Transcript
Jonah Goldberg (0:00)
Foreign.
Steve Hayes (0:07)
Welcome to the Dispatch podcast. I'm Steve Hayes. On today's roundtable, we'll discuss the role of populism within the Democratic Party and the shocking suspension of Maine Governor Janet Mills Senate campaign. We'll also discuss the Department of Justice's indictment of former FBI director James Comey over a picture of seashells arranged to spell 8, 6, 4, 7. I'm joined today by my Dispatch colleagues, Jonah Goldberg, Sarah Isker, and Dispatch contributor Megan McArdle. Let's dive in. Welcome everybody. It's very nice to have a New York Times best seller among us. Good. Congratulations, Sarah. Very exciting.
Sarah Isker (0:59)
Thank you. Can I just be like sappy for a half second here? And just like this was a huge team effort, especially from our listeners who made all those pre sales happen and this wouldn't have happened without the pre sales and with everyone's encouragement and all of that. So like yada, yada, yada. I don't wanna make Jonah cry, but thank you,
Steve Hayes (1:20)
Jonah. Are you bawling? Are you tempted, tearing up, getting misty eyed?
Jonah Goldberg (1:24)
I'm just surprised she didn't say, I don't want to make Jonah cry more.
Steve Hayes (1:27)
But anyway, well, congratulations. Big accomplishment. Very exciting. And I have used it in our conversations with prospective commercial partners and other things.
Megan McArdle (1:39)
Wow.
Steve Hayes (1:39)
We have a New York Times bestseller multi week SCOTUS blog. I love it. I love it.
Jonah Goldberg (1:45)
Oh, where, where do you be on the second week two. I didn't know this.
Sarah Isker (1:48)
Oh, I mean, I'm clinging on at number 14.
Jonah Goldberg (1:52)
Yeah, it could go back up.
Steve Hayes (1:53)
It matters. Yeah, it matters. Okay, enough self indulgence. I want to start by looking at the Democratic Party and this current moment some six months out from the 2026 midterm elections.
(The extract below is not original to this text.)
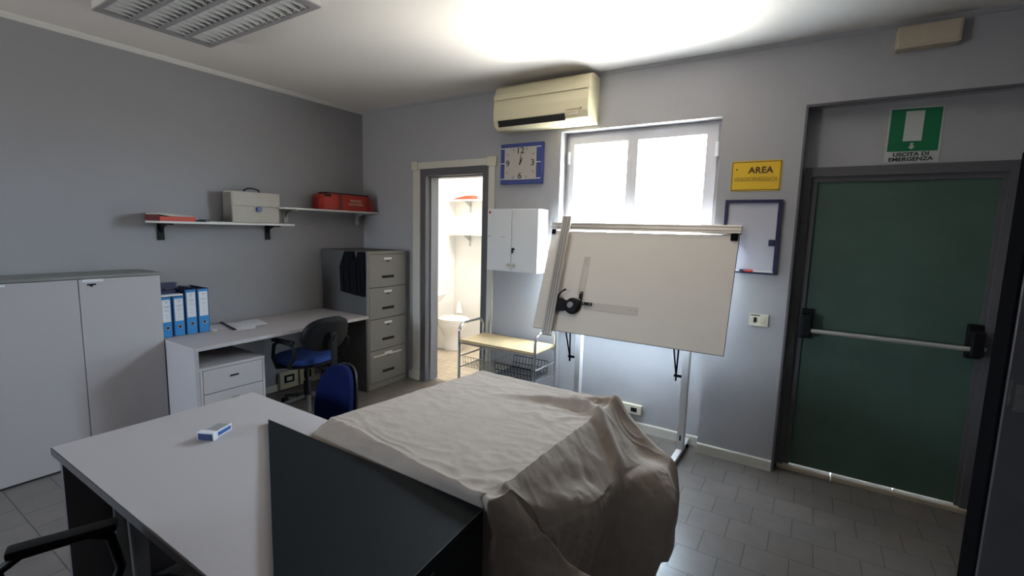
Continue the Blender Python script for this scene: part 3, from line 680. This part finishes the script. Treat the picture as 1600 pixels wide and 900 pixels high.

We have spent on this podcast a lot of time looking at populism on the right over the past couple years. Over the past six or seven years. Over the past decade predating the launch of the Dispatch, and considerably less time looking at populism the left. But with the news this morning, we're recording Thursday morning, about 10am the news this morning that incumbent Maine Governor Janet Mills has dropped out of the Democratic primary, citing her inability to compete financially. She is the incumbent governor because she is facing an upstart progressive populist Democrat named Graham Platner who has sort of taken all the oxygen in the primary. He has excited the Democratic base both in Maine and across the country despite, I think, some real problematic history with him, a Nazi tattoo, some very blunt and unkind language towards women and others. He has effectively boxed her out of the Democratic primary in Maine in. And we were going to talk about this populism on the left anyway, but Sarah, I think that's as good a place to start as any. This feels like a really big deal that Janet Mills is dropping out of a Democratic primary in Maine because of this upstart. He portrays himself as an oyster fisherman. He was a one time bartender at the Tune innovation in Washington D.C. what should we make of that development in particular and help us sort of understand it in the broad sweep of where we are six months out from the midterms?